We all do have hard days and hard times on the projects we work on. Actually I have to ask… “If they didn’t challenge us occasionally would they really be worth doing?” I am not going to say “buck up and get going” because that’s both insensitive and stupid (it overlooks people’s reality and situation. It’s an attempt to get people going while not really paying attention to what’s going on). But, I will say that if what you’re working on is really important to you and one of those down points hits. Don’t give up! Hold on to the project. Hold on to what you want to achieve and keep trying to find that next step forward. If the project is worthy and you are willing to keep trying, the answers will come and you will be able to move forward.

The universe is a really big place dear reader. The answers are out there and they will come in their own time.

Until then, good luck and I’ll see you next post!

Would You Believe It Isn’t the Money (Why We Do This part 4)

Last Friday (a week before this post went live) I did a book signing thing with the cover artist for my novel Johnson Farm. The next day I got to hand deliver a copy to another beautiful and intelligent young woman who just happened to have been one of my most important helpers in this process. She was the first teen to read the manuscript (kind of important for a YA novel…). Both of these experiences are ones I treasure. Both of these experiences reminded me that there is a lot more than dollars and cents involved in being an author.

Before anyone accuses me of making excuses because my book isn’t selling… I’m not.

A first novel (like Johnson Farm) usually isn’t a big cash machine and I know that. Also, Johnson Farm has outsold my previous book already… Literally it brought in more in the first month than my first book brought in in its first year (and I’m not expecting sales for Johnson Farm to really take off until the second or third book is released).

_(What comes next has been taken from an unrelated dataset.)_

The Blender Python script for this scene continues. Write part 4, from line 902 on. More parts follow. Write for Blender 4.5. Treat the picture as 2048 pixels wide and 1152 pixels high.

I’m not being bitter about money. I’m just saying that there are other rewards that are more important.

Non-monetary rewards…

Both of the young women I mentioned were excited to be part of something. They got to do something, achieve something that they hadn’t done before. Both got to be on the inside. Both received a tangible artifact that demonstrated that someone valued them for their talents and abilities.

And me? My reward? You could hear it in their voices. I touched their lives. I gave them something more than just paper with words printed on it. I honestly feel like I made their lives better, at least a little bit.

Actually there is no practical empirical measure of how much of an effect even a small nudge toward the good can have. A single pebble, a single sound, can start an avalanche that seems vastly out of proportion to the energy put in to start it.

If you choose to create (write, draw, paint, sculpt, whatever), or just in living your life; if your only purpose is money, yours is going to be a sad and shallow life. There are greater things out there.

In the scripture my religion holds sacred it is said: And if it so be that you should labor all your days in crying repentance unto this people, and bring, save it be one soul unto me, how great shall be your joy with him in the kingdom of my Father!

It’s not about huge numbers, it is about the one.

What I will say to you dear reader is: If you choose to create, if you choose to build or make something that helps others access and understand the beauty, greatness, and power within them, then you are a force for good in the universe. And that has its reward’s dear reader, rewards that you will not understand until you see them. And even then you might not understand the true measure of what you have done.